▶ _Exercise materials_:
[START]
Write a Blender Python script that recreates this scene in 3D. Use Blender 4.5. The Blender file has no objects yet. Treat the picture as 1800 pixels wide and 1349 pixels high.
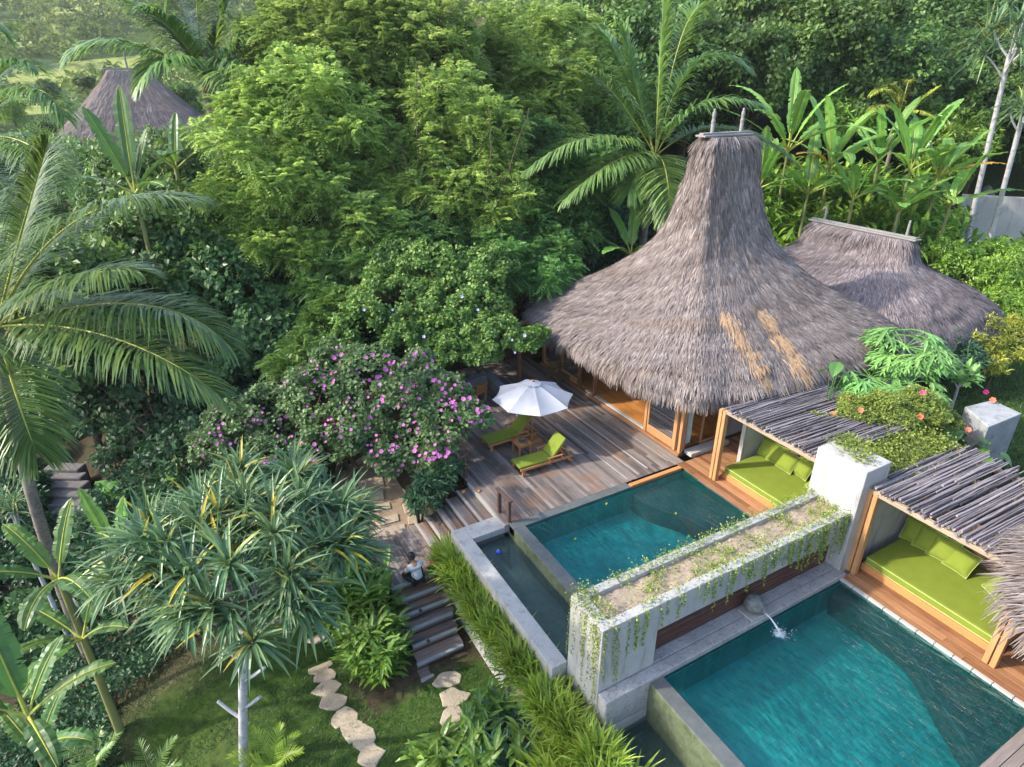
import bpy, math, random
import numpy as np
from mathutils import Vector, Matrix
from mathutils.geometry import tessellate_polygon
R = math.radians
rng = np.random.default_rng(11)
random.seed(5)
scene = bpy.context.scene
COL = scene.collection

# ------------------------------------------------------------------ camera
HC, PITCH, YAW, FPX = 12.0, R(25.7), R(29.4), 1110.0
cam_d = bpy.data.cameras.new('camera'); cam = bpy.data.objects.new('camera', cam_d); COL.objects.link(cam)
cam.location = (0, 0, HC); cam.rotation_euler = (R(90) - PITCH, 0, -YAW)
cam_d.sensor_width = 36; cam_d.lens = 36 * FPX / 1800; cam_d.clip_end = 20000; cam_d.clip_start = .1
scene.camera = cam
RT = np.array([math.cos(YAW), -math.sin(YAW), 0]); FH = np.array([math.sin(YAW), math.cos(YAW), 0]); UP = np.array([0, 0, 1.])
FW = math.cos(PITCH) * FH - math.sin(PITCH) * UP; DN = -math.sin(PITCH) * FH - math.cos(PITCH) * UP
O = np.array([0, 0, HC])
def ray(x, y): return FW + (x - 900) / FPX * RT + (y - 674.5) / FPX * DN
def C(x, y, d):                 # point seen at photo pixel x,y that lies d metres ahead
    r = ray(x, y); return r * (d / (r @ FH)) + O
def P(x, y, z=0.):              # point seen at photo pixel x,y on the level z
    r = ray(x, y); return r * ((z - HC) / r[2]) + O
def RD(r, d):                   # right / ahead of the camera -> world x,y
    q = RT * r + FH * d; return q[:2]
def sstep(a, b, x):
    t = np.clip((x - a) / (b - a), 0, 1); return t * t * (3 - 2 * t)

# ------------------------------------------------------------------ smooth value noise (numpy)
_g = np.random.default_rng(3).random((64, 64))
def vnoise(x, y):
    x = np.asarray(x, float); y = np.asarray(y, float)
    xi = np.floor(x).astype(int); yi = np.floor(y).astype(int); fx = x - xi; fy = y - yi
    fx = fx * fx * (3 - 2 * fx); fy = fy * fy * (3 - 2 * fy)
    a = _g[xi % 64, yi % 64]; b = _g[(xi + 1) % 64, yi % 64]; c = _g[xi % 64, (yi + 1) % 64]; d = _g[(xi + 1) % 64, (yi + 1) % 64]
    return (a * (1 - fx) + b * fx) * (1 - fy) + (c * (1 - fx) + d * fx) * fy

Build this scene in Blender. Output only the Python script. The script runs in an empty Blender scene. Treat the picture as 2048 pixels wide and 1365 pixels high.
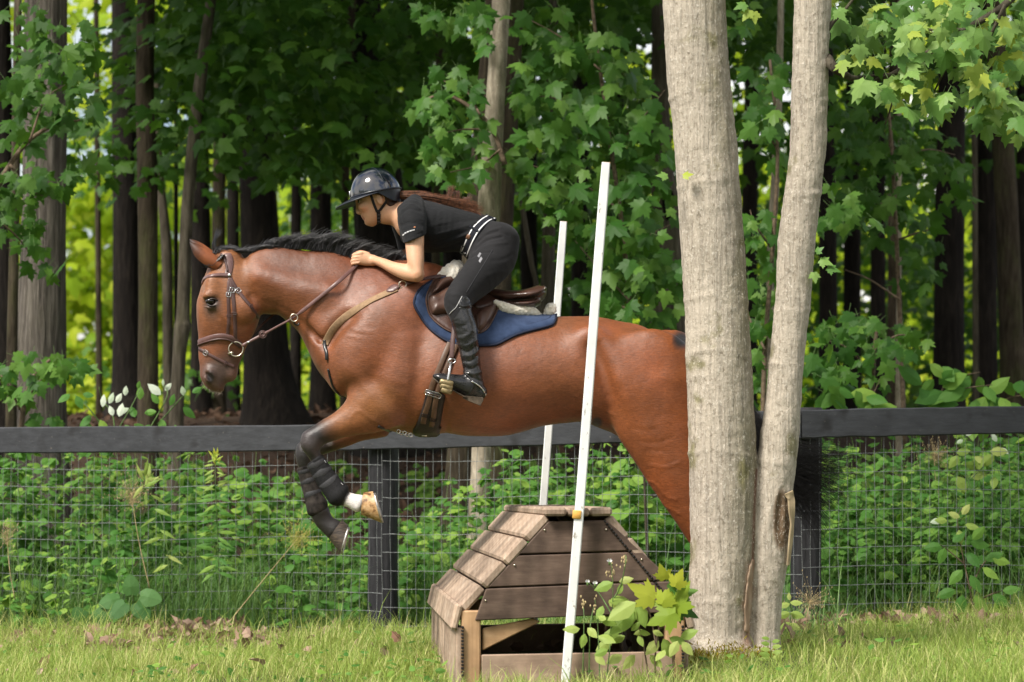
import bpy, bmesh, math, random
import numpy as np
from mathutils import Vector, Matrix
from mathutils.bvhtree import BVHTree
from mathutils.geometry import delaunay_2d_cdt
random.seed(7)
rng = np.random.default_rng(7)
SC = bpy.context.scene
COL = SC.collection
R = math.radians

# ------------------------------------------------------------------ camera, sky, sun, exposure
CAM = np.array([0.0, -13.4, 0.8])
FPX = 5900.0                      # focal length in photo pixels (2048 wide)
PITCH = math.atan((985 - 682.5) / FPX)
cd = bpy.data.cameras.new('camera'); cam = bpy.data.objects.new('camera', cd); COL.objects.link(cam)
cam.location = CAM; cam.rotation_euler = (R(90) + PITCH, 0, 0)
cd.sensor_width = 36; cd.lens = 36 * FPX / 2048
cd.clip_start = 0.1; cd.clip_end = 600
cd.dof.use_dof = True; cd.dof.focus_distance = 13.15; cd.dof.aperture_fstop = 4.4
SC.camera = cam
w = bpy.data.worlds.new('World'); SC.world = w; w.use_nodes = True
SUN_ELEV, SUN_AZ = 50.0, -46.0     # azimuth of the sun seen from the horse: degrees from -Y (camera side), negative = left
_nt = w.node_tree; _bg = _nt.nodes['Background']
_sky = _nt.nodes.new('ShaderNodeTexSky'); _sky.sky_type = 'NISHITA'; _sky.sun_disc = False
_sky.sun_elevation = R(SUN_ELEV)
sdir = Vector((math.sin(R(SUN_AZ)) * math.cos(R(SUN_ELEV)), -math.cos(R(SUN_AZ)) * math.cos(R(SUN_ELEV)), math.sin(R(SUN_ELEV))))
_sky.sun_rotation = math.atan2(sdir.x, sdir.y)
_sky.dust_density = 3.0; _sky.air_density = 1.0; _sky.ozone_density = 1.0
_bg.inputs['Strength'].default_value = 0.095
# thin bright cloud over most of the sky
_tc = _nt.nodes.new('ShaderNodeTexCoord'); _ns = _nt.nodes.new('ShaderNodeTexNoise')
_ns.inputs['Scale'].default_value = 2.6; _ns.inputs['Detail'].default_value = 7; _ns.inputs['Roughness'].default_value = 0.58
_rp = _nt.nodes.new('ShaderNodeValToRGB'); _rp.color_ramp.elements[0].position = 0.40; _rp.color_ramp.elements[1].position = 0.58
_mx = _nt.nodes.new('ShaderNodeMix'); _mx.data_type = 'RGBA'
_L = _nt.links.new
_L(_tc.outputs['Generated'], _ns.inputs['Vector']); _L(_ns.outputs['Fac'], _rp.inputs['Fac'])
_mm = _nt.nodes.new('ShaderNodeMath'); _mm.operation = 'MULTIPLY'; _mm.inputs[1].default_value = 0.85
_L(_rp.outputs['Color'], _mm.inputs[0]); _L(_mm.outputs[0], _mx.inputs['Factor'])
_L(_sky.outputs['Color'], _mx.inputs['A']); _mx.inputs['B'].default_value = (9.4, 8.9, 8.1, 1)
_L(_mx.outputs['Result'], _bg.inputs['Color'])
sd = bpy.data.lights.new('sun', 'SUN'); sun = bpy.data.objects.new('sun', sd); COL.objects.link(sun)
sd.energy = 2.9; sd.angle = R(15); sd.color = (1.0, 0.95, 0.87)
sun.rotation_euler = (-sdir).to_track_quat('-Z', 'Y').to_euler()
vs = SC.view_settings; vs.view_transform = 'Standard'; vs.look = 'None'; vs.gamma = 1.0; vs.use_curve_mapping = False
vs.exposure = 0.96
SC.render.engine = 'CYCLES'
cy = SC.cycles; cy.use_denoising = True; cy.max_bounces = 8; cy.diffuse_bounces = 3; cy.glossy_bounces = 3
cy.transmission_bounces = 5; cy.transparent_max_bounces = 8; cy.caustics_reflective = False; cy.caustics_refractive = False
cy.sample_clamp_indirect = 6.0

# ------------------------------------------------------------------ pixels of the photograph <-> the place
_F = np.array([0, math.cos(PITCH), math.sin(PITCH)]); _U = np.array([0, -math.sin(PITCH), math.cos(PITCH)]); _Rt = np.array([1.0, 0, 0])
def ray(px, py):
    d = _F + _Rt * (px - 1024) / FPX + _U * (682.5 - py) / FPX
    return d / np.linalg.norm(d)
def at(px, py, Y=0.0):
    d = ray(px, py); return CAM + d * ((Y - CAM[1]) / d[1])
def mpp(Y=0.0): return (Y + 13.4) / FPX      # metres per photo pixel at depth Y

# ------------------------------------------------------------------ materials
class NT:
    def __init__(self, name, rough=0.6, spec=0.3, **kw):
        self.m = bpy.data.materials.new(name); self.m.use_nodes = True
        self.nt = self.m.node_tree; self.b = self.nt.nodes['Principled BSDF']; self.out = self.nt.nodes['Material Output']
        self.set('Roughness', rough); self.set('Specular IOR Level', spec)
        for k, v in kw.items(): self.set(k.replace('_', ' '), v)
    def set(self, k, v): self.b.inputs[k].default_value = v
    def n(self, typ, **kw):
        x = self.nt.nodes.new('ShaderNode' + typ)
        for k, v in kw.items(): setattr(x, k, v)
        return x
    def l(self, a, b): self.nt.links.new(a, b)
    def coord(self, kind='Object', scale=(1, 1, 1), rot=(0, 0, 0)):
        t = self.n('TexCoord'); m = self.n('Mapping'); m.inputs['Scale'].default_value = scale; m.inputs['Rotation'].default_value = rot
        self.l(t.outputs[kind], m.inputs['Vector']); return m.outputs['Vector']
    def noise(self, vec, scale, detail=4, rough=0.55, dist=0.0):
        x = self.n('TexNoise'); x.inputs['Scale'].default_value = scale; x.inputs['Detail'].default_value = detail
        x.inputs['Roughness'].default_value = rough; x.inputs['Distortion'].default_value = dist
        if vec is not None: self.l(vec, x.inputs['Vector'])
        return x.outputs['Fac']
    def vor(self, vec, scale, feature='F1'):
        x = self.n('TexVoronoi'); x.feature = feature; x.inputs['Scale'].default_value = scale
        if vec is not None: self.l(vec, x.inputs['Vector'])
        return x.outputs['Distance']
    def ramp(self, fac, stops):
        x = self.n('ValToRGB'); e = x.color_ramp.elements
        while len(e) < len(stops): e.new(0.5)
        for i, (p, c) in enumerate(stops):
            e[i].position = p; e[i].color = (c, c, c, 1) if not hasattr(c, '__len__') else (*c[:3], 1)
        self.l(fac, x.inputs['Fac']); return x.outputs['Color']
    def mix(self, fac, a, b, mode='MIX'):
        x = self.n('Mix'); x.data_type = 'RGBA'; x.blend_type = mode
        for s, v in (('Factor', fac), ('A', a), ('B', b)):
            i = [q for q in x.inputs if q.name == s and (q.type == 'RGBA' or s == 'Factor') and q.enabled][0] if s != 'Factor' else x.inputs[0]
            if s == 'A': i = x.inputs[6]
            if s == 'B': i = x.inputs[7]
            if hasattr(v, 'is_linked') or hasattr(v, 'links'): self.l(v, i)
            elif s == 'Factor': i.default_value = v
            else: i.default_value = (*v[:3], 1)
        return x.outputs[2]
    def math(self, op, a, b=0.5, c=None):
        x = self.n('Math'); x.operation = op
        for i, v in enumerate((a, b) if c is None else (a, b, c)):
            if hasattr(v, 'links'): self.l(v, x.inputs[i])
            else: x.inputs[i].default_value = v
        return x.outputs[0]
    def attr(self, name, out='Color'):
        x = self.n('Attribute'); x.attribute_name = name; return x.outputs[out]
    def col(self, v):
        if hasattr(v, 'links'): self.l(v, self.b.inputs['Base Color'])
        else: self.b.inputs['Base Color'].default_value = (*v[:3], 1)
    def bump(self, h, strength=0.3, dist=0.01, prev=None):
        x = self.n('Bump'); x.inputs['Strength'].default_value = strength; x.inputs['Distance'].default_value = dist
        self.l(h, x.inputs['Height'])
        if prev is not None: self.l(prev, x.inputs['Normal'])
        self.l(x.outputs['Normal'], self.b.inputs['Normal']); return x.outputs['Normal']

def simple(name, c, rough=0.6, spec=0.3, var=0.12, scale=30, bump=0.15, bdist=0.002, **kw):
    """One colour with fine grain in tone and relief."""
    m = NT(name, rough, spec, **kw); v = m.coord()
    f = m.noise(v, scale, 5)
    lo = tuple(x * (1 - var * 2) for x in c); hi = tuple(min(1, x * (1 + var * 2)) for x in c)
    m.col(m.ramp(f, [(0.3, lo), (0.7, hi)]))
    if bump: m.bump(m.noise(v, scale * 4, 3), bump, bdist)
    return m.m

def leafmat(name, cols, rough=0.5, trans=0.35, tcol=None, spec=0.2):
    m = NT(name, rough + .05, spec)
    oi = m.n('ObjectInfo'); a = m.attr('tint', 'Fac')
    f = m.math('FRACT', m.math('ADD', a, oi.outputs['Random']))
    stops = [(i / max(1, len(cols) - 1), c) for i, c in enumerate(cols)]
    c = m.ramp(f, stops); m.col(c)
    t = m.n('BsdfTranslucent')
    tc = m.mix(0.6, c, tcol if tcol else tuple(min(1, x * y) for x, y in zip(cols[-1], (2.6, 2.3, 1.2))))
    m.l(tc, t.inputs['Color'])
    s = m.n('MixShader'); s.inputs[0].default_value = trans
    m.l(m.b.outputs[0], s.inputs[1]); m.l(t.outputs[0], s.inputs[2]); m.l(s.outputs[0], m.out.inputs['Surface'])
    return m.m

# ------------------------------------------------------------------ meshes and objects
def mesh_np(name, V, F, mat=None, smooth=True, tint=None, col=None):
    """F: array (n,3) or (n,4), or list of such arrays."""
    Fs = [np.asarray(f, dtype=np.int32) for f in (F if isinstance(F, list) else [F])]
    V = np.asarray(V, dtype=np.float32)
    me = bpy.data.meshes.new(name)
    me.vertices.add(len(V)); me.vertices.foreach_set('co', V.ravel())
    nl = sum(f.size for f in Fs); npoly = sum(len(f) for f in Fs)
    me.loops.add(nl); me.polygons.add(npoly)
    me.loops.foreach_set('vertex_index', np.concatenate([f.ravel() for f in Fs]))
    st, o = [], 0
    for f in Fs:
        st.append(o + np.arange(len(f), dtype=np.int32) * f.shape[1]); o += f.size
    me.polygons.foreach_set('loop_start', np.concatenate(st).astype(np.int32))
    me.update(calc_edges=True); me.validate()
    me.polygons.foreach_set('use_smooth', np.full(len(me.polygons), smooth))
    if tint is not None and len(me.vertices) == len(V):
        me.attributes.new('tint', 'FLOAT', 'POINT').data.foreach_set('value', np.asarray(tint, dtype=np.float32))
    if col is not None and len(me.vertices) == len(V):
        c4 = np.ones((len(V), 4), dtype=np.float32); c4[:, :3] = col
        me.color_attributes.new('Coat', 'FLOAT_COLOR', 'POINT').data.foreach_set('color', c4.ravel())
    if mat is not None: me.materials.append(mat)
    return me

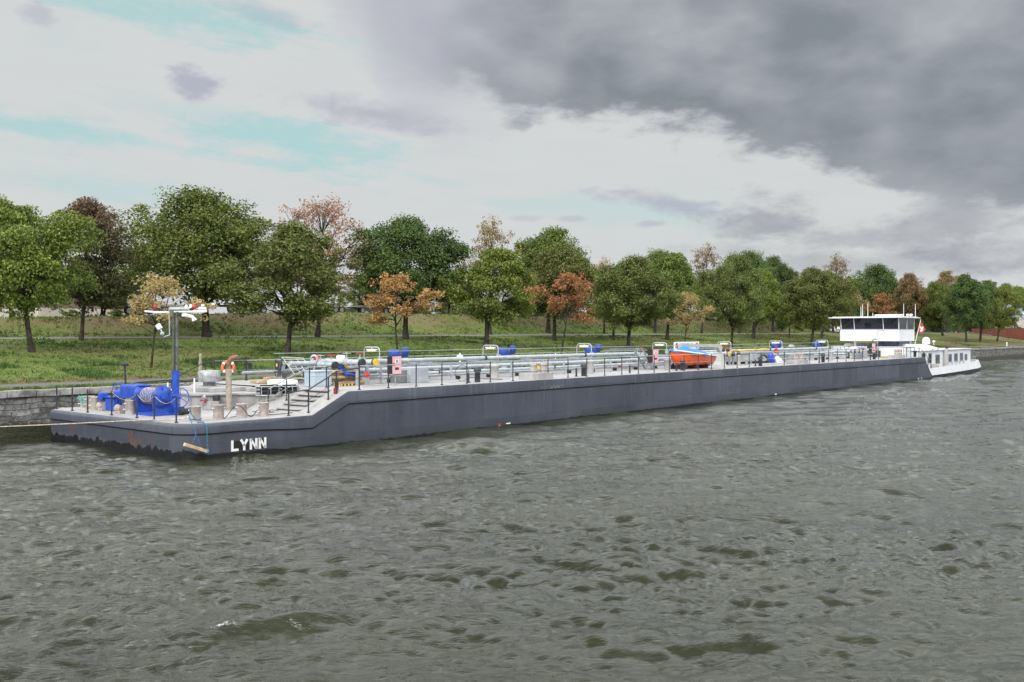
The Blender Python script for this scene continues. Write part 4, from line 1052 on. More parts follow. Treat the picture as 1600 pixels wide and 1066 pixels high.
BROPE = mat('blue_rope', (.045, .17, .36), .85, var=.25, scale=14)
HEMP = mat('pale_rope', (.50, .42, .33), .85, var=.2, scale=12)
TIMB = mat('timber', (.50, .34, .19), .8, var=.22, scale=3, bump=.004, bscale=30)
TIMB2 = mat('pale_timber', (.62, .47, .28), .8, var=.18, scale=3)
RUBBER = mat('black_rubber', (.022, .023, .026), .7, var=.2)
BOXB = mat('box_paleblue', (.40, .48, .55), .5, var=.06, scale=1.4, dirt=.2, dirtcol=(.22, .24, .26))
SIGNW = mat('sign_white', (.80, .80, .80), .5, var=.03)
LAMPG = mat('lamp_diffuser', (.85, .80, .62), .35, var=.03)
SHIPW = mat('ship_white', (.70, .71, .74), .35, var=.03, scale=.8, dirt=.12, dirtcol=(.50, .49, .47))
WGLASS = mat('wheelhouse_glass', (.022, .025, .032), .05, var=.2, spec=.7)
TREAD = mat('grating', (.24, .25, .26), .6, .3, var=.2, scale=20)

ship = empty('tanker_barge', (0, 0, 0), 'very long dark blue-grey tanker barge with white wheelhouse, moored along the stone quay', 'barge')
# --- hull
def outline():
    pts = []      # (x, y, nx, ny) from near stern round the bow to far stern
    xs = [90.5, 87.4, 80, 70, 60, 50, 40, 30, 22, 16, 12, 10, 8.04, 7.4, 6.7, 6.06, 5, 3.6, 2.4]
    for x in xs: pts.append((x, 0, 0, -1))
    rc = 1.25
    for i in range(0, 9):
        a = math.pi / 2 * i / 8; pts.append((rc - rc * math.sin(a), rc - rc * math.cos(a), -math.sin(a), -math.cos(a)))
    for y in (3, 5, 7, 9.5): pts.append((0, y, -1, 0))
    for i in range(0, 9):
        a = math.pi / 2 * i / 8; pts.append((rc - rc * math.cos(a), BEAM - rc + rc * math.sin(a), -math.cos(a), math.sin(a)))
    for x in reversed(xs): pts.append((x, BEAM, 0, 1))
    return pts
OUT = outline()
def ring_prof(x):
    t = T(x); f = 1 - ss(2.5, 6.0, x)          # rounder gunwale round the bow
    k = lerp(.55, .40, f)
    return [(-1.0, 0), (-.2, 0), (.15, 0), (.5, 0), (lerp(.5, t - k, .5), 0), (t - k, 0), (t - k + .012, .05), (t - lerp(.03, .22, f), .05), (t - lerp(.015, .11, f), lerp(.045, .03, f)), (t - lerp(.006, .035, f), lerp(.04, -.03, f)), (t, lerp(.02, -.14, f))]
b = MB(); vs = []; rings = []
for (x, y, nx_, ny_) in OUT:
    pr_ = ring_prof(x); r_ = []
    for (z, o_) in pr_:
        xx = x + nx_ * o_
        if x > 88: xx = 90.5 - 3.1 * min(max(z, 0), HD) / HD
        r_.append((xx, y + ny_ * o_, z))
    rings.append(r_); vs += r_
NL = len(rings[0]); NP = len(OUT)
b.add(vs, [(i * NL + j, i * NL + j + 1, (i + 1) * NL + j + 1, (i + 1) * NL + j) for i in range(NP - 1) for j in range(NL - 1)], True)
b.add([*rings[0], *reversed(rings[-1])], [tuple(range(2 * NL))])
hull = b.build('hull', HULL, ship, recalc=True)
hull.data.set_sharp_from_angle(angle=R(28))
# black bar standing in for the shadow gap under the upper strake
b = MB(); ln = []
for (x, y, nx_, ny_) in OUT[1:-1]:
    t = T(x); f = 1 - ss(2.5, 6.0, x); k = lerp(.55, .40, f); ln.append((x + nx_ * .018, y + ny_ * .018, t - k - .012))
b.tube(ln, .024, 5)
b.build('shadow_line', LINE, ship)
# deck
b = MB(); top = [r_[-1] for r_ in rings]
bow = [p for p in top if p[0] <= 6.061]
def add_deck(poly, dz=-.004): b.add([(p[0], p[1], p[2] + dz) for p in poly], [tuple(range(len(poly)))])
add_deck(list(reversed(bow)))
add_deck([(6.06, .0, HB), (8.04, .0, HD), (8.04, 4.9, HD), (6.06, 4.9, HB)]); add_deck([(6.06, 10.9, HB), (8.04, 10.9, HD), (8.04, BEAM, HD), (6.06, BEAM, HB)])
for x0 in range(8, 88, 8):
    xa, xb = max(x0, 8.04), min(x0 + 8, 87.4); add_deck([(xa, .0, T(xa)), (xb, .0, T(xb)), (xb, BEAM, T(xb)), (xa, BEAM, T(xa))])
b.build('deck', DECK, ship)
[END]
Lines containing the string "picture" are to be selected and copied.

▶ _Exercise solution_:
Write a Blender Python script that recreates this scene in 3D. Use Blender 4.5. The Blender file has no objects yet. Treat the picture as 1800 pixels wide and 1349 pixels high.
Build this scene in Blender. Output only the Python script. The script runs in an empty Blender scene. Treat the picture as 2048 pixels wide and 1365 pixels high.
The Blender Python script for this scene continues. Write part 4, from line 1052 on. More parts follow. Treat the picture as 1600 pixels wide and 1066 pixels high.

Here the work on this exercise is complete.